_Task to carry out_: Go through the material below and copy each line where the word "path" appears.

_Data segment_:
━━━━━━━━━━

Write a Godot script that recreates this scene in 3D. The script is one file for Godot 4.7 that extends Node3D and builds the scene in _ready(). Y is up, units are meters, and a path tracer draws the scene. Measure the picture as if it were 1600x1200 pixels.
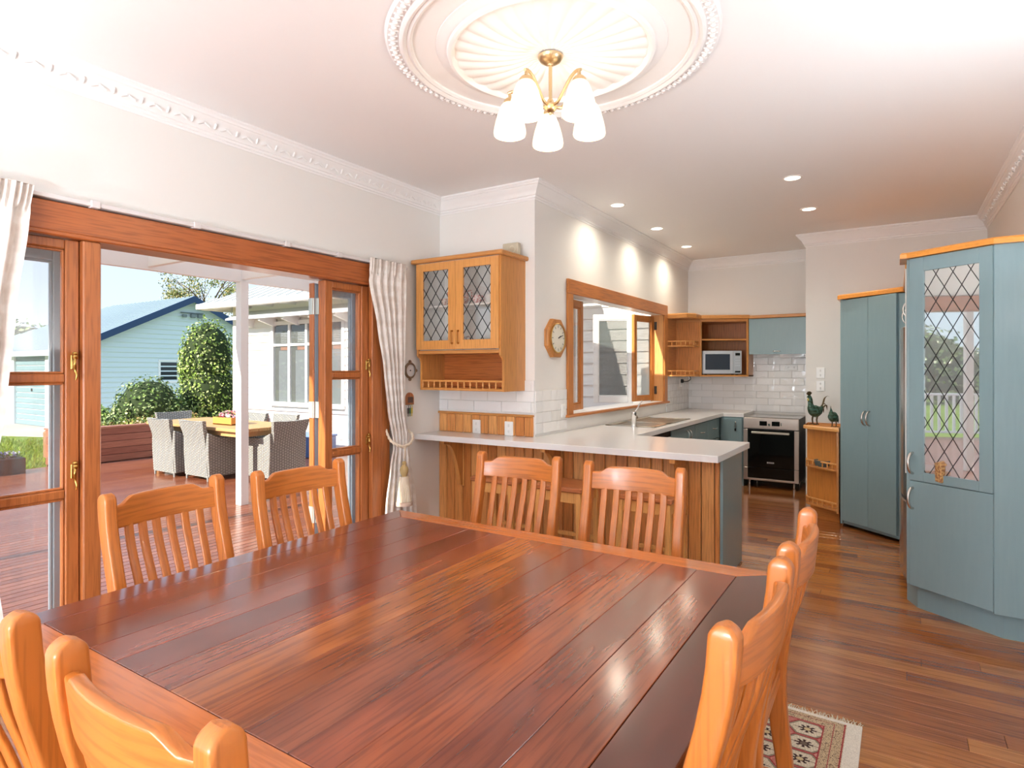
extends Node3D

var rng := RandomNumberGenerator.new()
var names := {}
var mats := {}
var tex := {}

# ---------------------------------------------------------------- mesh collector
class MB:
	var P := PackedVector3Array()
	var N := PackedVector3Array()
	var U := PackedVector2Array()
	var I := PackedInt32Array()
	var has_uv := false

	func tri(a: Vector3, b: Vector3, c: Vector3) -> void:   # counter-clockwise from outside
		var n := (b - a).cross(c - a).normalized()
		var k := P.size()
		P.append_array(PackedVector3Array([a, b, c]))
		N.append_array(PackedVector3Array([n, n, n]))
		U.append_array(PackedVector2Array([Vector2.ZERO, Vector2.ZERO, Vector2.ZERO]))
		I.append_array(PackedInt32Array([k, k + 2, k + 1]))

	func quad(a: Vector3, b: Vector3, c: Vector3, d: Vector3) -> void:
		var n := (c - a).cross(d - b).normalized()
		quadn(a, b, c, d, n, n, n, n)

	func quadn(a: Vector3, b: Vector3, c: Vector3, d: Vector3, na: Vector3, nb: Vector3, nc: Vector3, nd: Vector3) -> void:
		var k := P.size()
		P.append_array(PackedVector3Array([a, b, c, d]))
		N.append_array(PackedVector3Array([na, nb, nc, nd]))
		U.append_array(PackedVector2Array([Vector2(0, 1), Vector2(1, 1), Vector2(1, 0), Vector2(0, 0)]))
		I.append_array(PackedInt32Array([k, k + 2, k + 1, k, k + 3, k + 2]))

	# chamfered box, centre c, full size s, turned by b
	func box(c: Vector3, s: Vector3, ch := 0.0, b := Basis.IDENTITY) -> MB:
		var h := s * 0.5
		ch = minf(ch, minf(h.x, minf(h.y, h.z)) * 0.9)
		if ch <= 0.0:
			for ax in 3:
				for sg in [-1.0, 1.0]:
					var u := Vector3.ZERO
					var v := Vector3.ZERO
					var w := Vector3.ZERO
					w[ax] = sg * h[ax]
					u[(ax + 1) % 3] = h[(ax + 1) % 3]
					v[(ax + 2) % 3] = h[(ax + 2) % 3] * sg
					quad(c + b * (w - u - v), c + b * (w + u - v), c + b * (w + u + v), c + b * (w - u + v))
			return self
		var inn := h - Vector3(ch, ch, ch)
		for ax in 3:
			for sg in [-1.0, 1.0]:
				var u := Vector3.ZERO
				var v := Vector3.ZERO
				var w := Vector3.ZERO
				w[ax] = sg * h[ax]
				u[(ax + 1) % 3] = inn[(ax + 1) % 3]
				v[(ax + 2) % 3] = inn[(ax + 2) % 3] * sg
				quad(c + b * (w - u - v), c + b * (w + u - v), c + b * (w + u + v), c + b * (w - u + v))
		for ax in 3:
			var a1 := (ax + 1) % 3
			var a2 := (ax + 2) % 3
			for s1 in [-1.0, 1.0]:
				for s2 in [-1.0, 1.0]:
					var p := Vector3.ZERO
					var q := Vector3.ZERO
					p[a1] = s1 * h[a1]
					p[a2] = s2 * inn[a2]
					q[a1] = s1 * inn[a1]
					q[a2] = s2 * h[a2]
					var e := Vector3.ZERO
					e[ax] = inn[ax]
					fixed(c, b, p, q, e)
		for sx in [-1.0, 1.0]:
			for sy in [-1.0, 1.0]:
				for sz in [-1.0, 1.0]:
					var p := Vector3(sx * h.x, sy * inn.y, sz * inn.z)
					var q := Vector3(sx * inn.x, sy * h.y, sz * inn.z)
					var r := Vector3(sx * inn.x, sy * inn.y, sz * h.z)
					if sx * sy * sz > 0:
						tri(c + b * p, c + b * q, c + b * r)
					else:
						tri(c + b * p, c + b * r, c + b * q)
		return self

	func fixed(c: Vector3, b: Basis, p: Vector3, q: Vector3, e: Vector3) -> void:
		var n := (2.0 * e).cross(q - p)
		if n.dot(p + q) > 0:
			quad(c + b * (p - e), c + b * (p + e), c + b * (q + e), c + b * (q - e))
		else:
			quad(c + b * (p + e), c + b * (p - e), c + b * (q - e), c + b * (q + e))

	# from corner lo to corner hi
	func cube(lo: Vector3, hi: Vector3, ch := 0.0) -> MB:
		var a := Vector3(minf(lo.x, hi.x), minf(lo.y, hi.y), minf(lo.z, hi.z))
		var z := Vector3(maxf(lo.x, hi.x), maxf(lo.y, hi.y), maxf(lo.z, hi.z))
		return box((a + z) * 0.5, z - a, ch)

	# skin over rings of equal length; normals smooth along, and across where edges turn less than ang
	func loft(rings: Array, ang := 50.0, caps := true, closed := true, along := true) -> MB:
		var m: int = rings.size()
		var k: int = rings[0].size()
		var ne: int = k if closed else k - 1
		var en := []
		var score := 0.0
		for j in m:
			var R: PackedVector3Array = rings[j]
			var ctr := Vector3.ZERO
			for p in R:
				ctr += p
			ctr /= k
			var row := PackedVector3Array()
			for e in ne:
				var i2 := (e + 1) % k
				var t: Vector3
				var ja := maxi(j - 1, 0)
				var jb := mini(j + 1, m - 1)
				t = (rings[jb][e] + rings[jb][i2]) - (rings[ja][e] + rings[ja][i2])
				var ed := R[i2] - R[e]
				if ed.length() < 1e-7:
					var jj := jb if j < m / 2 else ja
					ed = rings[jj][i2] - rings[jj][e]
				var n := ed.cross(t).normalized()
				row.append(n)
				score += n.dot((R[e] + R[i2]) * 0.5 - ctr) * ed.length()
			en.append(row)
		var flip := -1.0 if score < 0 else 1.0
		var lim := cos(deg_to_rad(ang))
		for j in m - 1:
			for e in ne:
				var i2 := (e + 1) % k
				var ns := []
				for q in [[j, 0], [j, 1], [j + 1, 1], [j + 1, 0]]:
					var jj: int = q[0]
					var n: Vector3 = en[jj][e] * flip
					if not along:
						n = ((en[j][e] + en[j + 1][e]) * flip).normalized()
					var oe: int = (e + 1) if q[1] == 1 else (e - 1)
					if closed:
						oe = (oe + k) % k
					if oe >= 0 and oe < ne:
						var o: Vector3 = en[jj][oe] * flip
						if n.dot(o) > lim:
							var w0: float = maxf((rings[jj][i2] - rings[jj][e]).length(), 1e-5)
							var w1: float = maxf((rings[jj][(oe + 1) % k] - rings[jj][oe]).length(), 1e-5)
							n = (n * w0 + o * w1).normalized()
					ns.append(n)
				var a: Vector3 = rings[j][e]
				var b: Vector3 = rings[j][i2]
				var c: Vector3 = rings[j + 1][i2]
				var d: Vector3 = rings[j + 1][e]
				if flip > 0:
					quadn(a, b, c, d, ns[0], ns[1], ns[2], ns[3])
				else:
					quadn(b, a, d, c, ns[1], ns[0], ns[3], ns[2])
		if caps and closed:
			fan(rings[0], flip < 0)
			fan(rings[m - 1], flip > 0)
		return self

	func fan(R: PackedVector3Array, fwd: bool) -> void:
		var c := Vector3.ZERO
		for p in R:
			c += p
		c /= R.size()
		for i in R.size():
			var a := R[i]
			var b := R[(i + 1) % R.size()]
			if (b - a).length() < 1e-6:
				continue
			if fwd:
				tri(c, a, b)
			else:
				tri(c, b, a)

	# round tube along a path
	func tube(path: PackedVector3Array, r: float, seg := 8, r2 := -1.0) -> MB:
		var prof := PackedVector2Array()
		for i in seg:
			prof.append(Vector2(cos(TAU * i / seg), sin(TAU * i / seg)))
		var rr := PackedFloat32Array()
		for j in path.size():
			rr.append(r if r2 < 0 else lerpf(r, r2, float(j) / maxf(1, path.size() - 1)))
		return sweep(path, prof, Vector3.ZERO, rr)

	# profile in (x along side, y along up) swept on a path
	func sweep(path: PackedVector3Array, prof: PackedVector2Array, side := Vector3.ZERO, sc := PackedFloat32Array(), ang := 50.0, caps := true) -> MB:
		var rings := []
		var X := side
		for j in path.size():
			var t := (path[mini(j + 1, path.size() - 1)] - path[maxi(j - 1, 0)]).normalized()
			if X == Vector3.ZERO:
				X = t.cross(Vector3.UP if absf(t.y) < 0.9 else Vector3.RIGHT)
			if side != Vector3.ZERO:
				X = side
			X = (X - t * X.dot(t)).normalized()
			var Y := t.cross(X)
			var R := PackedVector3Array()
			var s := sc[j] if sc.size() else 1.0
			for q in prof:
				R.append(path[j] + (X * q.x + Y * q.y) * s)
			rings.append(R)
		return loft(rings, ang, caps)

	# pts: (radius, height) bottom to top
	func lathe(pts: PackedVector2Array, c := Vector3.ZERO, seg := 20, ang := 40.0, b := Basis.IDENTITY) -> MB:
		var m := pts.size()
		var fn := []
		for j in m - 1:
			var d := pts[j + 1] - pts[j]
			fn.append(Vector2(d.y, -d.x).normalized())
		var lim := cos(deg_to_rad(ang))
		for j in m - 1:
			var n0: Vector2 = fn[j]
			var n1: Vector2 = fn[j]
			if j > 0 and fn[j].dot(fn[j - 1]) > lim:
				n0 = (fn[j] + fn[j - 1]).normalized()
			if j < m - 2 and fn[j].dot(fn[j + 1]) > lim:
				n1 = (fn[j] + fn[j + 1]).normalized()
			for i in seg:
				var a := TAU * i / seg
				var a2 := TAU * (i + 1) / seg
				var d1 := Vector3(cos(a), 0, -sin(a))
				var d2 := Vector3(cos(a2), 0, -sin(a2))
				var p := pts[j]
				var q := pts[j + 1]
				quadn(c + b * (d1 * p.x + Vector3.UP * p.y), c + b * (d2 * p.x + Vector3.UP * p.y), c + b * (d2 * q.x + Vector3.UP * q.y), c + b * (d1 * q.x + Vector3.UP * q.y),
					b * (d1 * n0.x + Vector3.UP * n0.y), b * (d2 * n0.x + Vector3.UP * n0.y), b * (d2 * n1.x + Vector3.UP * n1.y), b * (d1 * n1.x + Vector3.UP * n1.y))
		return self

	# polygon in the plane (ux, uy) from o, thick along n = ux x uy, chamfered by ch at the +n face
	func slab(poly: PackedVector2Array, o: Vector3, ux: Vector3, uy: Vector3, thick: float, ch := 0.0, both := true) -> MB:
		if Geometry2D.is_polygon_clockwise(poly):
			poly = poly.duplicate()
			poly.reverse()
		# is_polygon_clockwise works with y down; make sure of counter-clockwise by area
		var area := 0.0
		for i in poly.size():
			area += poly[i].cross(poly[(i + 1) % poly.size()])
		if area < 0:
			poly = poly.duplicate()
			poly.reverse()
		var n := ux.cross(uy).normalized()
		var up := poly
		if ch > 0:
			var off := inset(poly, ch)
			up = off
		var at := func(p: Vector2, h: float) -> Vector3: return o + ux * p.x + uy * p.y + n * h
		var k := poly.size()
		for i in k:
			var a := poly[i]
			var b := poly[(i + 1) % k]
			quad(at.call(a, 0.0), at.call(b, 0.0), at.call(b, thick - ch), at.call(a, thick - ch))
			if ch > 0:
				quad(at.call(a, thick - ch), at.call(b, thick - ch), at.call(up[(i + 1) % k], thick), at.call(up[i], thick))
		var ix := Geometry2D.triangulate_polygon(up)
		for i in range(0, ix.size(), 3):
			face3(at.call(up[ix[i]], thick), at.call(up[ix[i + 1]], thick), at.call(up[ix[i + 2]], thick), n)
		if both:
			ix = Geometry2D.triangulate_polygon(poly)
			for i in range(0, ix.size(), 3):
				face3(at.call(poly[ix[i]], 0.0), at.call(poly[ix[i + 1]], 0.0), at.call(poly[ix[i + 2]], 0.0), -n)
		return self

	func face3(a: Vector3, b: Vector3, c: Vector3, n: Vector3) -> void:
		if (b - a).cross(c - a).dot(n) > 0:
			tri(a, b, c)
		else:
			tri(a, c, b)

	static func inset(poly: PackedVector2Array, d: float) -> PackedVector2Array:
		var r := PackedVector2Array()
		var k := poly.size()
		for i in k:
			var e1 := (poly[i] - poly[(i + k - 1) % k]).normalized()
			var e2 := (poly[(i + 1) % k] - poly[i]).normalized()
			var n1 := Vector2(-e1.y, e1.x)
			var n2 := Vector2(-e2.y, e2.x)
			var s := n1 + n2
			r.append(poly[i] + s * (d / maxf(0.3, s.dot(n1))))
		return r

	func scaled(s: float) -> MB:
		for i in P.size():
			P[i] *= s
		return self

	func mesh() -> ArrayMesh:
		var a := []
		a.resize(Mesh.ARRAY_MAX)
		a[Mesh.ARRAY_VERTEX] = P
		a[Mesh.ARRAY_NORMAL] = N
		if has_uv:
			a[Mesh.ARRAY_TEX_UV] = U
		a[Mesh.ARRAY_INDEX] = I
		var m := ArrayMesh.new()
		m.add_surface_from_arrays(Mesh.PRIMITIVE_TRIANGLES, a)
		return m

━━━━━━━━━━

_Answer to the exercise_:
Write a Godot script that recreates this scene in 3D. The script is one file for Godot 4.7 that extends Node3D and builds the scene in _ready(). Y is up, units are meters, and a path tracer draws the scene. Measure the picture as if it were 1600x1200 pixels.
	# round tube along a path
	func tube(path: PackedVector3Array, r: float, seg := 8, r2 := -1.0) -> MB:
		for j in path.size():
			rr.append(r if r2 < 0 else lerpf(r, r2, float(j) / maxf(1, path.size() - 1)))
		return sweep(path, prof, Vector3.ZERO, rr)
	# profile in (x along side, y along up) swept on a path
	func sweep(path: PackedVector3Array, prof: PackedVector2Array, side := Vector3.ZERO, sc := PackedFloat32Array(), ang := 50.0, caps := true) -> MB:
		for j in path.size():
			var t := (path[mini(j + 1, path.size() - 1)] - path[maxi(j - 1, 0)]).normalized()
				R.append(path[j] + (X * q.x + Y * q.y) * s)